Direction:
Transcribe the whole listing below without changing a word, but leave out every image.

Data:

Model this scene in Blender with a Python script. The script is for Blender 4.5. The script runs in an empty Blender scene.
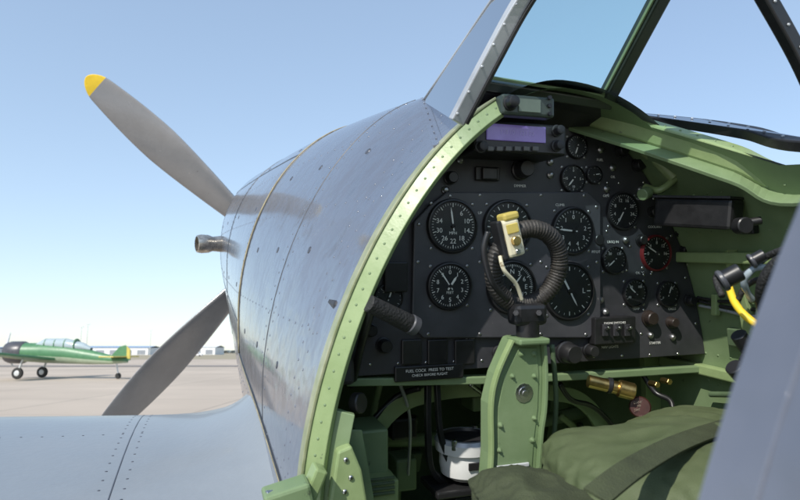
import bpy, bmesh, math, random
from mathutils import Vector, Matrix, noise
random.seed(7)
pi=math.pi
F=800/36*28
PITCH=math.radians(9.3); YAW=math.radians(18); CAMH=1.75
CC,SS=math.cos(YAW),math.sin(YAW)
OX=.18
M_A=Matrix.Translation((0,0,CAMH))@Matrix.Rotation(PITCH,4,'X')
M_B=M_A@Matrix.Translation((OX,1,0))@Matrix.Rotation(YAW,4,'Z')   # aircraft frame -> world
I4=Matrix.Identity(4)
scene=bpy.context.scene

# photogrammetry: where a measured sight line meets the aircraft station plane y
def tt(px,y): return (-OX*SS+CC+y)/(CC-(px-400)/F*SS)
def S(px,py,y=0.0):
    u=(px-400)/F; w=(250-py)/F; t=tt(px,y)
    return Vector(((t*u-OX)*CC+(t-1)*SS, y, t*w))
def L(n,px,y=0.0): return n*tt(px,y)/F

# ---------------------------------------------------------------- materials
MATS={}
def mat(name,col,rough=.5,metal=0,var=.15,scale=6,bump=0,bscale=150,coat=0,col2=None,thr=(.35,.65),spec=.5,chips=None,emit=0):
    if name in MATS: return MATS[name]
    m=bpy.data.materials.new(name); m.use_nodes=True
    nt=m.node_tree; n=nt.nodes; l=nt.links
    b=n['Principled BSDF']; b.inputs['Metallic'].default_value=metal
    b.inputs['Specular IOR Level'].default_value=spec
    tc=n.new('ShaderNodeTexCoord')
    nz=n.new('ShaderNodeTexNoise'); nz.inputs['Scale'].default_value=scale; nz.inputs['Detail'].default_value=8; nz.inputs['Roughness'].default_value=.65
    l.new(tc.outputs['Object'],nz.inputs['Vector'])
    cr=n.new('ShaderNodeValToRGB'); cr.color_ramp.elements[0].position=thr[0]; cr.color_ramp.elements[1].position=thr[1]
    c2=col2 or tuple(min(1,c*(1+var)) for c in col); c1=col if col2 else tuple(c*(1-var) for c in col)
    cr.color_ramp.elements[0].color=(*c1,1); cr.color_ramp.elements[1].color=(*c2,1)
    l.new(nz.outputs['Fac'],cr.inputs['Fac']); outc=cr.outputs['Color']
    if chips:   # small chips and grime: (colour, scale, threshold)
        cn=n.new('ShaderNodeTexNoise'); cn.inputs['Scale'].default_value=chips[1]; cn.inputs['Detail'].default_value=6; cn.inputs['Roughness'].default_value=.7
        l.new(tc.outputs['Object'],cn.inputs['Vector'])
        c3=n.new('ShaderNodeValToRGB'); c3.color_ramp.elements[0].position=chips[2]; c3.color_ramp.elements[1].position=chips[2]+.03
        l.new(cn.outputs['Fac'],c3.inputs['Fac'])
        mx=n.new('ShaderNodeMix'); mx.data_type='RGBA'; l.new(c3.outputs['Color'],mx.inputs['Factor']); l.new(outc,mx.inputs['A']); mx.inputs['B'].default_value=(*chips[0],1); outc=mx.outputs['Result']
    l.new(outc,b.inputs['Base Color'])
    if emit: l.new(outc,b.inputs['Emission Color']); b.inputs['Emission Strength'].default_value=emit
    mr=n.new('ShaderNodeMapRange'); mr.inputs['To Min'].default_value=max(.03,rough*.75); mr.inputs['To Max'].default_value=min(1,rough*1.3)
    nz2=n.new('ShaderNodeTexNoise'); nz2.inputs['Scale'].default_value=scale*4; nz2.inputs['Detail'].default_value=5
    l.new(tc.outputs['Object'],nz2.inputs['Vector']); l.new(nz2.outputs['Fac'],mr.inputs['Value']); l.new(mr.outputs['Result'],b.inputs['Roughness'])
    if coat: b.inputs['Coat Weight'].default_value=coat; b.inputs['Coat Roughness'].default_value=.10
    if bump:
        bn=n.new('ShaderNodeTexNoise'); bn.inputs['Scale'].default_value=bscale; bn.inputs['Detail'].default_value=3
        l.new(tc.outputs['Object'],bn.inputs['Vector'])
        bp=n.new('ShaderNodeBump'); bp.inputs['Strength'].default_value=bump; bp.inputs['Distance'].default_value=1.0/bscale
        l.new(bn.outputs['Fac'],bp.inputs['Height']); l.new(bp.outputs['Normal'],b.inputs['Normal'])
    MATS[name]=m; return m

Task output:
Model this scene in Blender with a Python script. The script is for Blender 4.5. The script runs in an empty Blender scene.
import bpy, bmesh, math, random
from mathutils import Vector, Matrix, noise
random.seed(7)
pi=math.pi
F=800/36*28
PITCH=math.radians(9.3); YAW=math.radians(18); CAMH=1.75
CC,SS=math.cos(YAW),math.sin(YAW)
OX=.18
M_A=Matrix.Translation((0,0,CAMH))@Matrix.Rotation(PITCH,4,'X')
M_B=M_A@Matrix.Translation((OX,1,0))@Matrix.Rotation(YAW,4,'Z')   # aircraft frame -> world
I4=Matrix.Identity(4)
scene=bpy.context.scene

# photogrammetry: where a measured sight line meets the aircraft station plane y
def tt(px,y): return (-OX*SS+CC+y)/(CC-(px-400)/F*SS)
def S(px,py,y=0.0):
    u=(px-400)/F; w=(250-py)/F; t=tt(px,y)
    return Vector(((t*u-OX)*CC+(t-1)*SS, y, t*w))
def L(n,px,y=0.0): return n*tt(px,y)/F

# ---------------------------------------------------------------- materials
MATS={}
def mat(name,col,rough=.5,metal=0,var=.15,scale=6,bump=0,bscale=150,coat=0,col2=None,thr=(.35,.65),spec=.5,chips=None,emit=0):
    if name in MATS: return MATS[name]
    m=bpy.data.materials.new(name); m.use_nodes=True
    nt=m.node_tree; n=nt.nodes; l=nt.links
    b=n['Principled BSDF']; b.inputs['Metallic'].default_value=metal
    b.inputs['Specular IOR Level'].default_value=spec
    tc=n.new('ShaderNodeTexCoord')
    nz=n.new('ShaderNodeTexNoise'); nz.inputs['Scale'].default_value=scale; nz.inputs['Detail'].default_value=8; nz.inputs['Roughness'].default_value=.65
    l.new(tc.outputs['Object'],nz.inputs['Vector'])
    cr=n.new('ShaderNodeValToRGB'); cr.color_ramp.elements[0].position=thr[0]; cr.color_ramp.elements[1].position=thr[1]
    c2=col2 or tuple(min(1,c*(1+var)) for c in col); c1=col if col2 else tuple(c*(1-var) for c in col)
    cr.color_ramp.elements[0].color=(*c1,1); cr.color_ramp.elements[1].color=(*c2,1)
    l.new(nz.outputs['Fac'],cr.inputs['Fac']); outc=cr.outputs['Color']
    if chips:   # small chips and grime: (colour, scale, threshold)
        cn=n.new('ShaderNodeTexNoise'); cn.inputs['Scale'].default_value=chips[1]; cn.inputs['Detail'].default_value=6; cn.inputs['Roughness'].default_value=.7
        l.new(tc.outputs['Object'],cn.inputs['Vector'])
        c3=n.new('ShaderNodeValToRGB'); c3.color_ramp.elements[0].position=chips[2]; c3.color_ramp.elements[1].position=chips[2]+.03
        l.new(cn.outputs['Fac'],c3.inputs['Fac'])
        mx=n.new('ShaderNodeMix'); mx.data_type='RGBA'; l.new(c3.outputs['Color'],mx.inputs['Factor']); l.new(outc,mx.inputs['A']); mx.inputs['B'].default_value=(*chips[0],1); outc=mx.outputs['Result']
    l.new(outc,b.inputs['Base Color'])
    if emit: l.new(outc,b.inputs['Emission Color']); b.inputs['Emission Strength'].default_value=emit
    mr=n.new('ShaderNodeMapRange'); mr.inputs['To Min'].default_value=max(.03,rough*.75); mr.inputs['To Max'].default_value=min(1,rough*1.3)
    nz2=n.new('ShaderNodeTexNoise'); nz2.inputs['Scale'].default_value=scale*4; nz2.inputs['Detail'].default_value=5
    l.new(tc.outputs['Object'],nz2.inputs['Vector']); l.new(nz2.outputs['Fac'],mr.inputs['Value']); l.new(mr.outputs['Result'],b.inputs['Roughness'])
    if coat: b.inputs['Coat Weight'].default_value=coat; b.inputs['Coat Roughness'].default_value=.10
    if bump:
        bn=n.new('ShaderNodeTexNoise'); bn.inputs['Scale'].default_value=bscale; bn.inputs['Detail'].default_value=3
        l.new(tc.outputs['Object'],bn.inputs['Vector'])
        bp=n.new('ShaderNodeBump'); bp.inputs['Strength'].default_value=bump; bp.inputs['Distance'].default_value=1.0/bscale
        l.new(bn.outputs['Fac'],bp.inputs['Height']); l.new(bp.outputs['Normal'],b.inputs['Normal'])
    MATS[name]=m; return m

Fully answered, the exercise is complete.